Question

If the given planes \[ax + by + cz + d = 0\] and \[a'x + b'y + c'z + d' = 0\] be mutually perpendicular. Then, which of the following equations is true?
A. \[\dfrac{a}{{a'}} = \dfrac{b}{{b'}} = \dfrac{c}{{c'}}\]
B. \[\dfrac{a}{{a'}} + \dfrac{b}{{b'}} + \dfrac{c}{{c'}} = 0\]
C. \[aa' + bb' + cc' + dd' = 0\]
D. \[aa' + bb' + cc' = 0\]

Answer 1

Hint: Here, the equations of the two mutually perpendicular planes are given. Apply the condition required for the two planes to be perpendicular to each other on the given equations of the plane. Solve it and get the required answer.

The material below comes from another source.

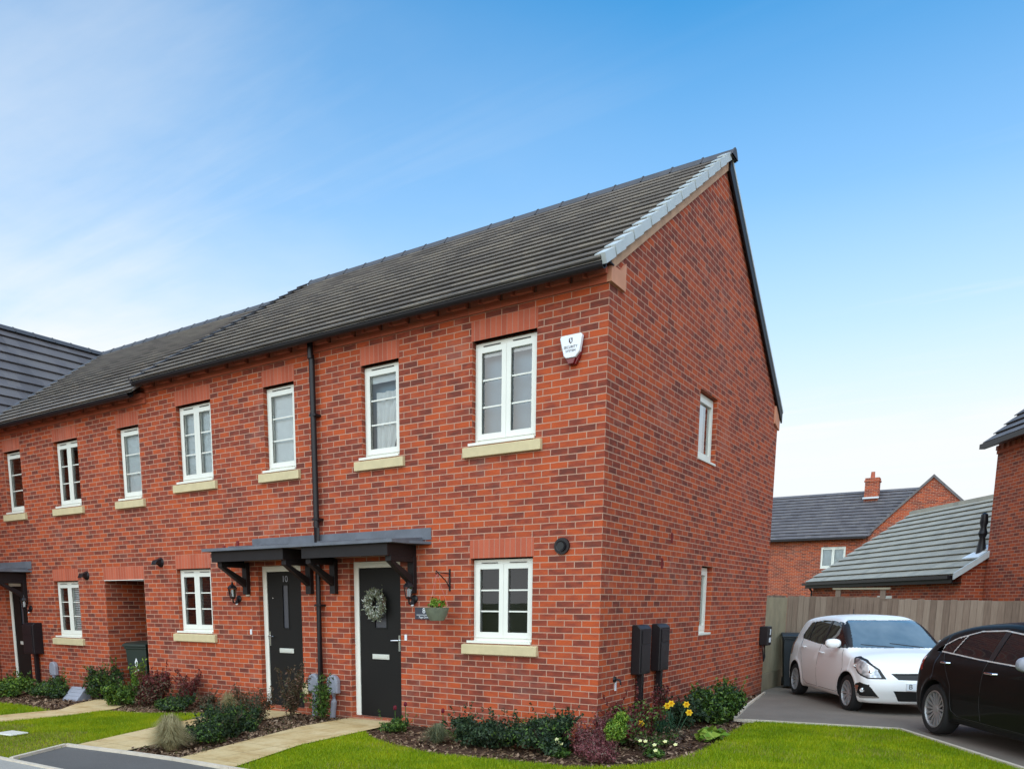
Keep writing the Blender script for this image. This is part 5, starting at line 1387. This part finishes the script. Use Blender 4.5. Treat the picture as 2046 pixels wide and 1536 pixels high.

Formula used: If two planes \[{a_1}x + {b_1}y + {c_1}z + {d_1} = 0\] and \[{a_2}x + {b_2}y + {c_2}z + {d_2} = 0\] are perpendicular to each other then, \[{a_1}{a_2} + {b_1}{b_2} + {c_1}{c_2} = 0\].

Complete step by step solution: Given: The planes \[ax + by + cz + d = 0\] and \[a'x + b'y + c'z + d' = 0\] be mutually perpendicular to each other.

In the given planes, \[\left( {a,b,c} \right)\] are the direction ratios of the plane \[ax + by + cz + d = 0\] and \[\left( {a',b',c'} \right)\] are the direction ratios of the plane \[a'x + b'y + c'z + d' = 0\].

Apply the condition required for the perpendicular planes, if two planes \[{a_1}x + {b_1}y + {c_1}z + {d_1} = 0\] and \[{a_2}x + {b_2}y + {c_2}z + {d_2} = 0\] are perpendicular to each other then \[{a_1}{a_2} + {b_1}{b_2} + {c_1}{c_2} = 0\].
So, for the given planes we get
\[aa' + bb' + cc' = 0\]

Thus, Option (D) is correct.

Note: The condition required for the perpendicular planes \[{a_1}{a_2} + {b_1}{b_2} + {c_1}{c_2} = 0\] is obtained from the formula of the angle between the two planes.
The angle between the plane \[{a_1}x + {b_1}y + {c_1}z + {d_1} = 0\] and \[{a_2}x + {b_2}y + {c_2}z + {d_2} = 0\] is \[\cos \theta = \left| {\dfrac{{{a_1}{a_2} + {b_1}{b_2} + {c_1}{c_2}}}{{\sqrt {{a_1}^2 + {b_1}^2 + {c_1}^2} \sqrt {{a_2}^2 + {b_2}^2 + {c_2}^2} }}} \right|\].
When the planes are perpendicular, the angle between them is \[{90^ \circ }\].
We know that \[\cos \left( {{{90}^ \circ }} \right) = 0\]. So, the numerator must be 0.
Thus, \[{a_1}{a_2} + {b_1}{b_2} + {c_1}{c_2} = 0\].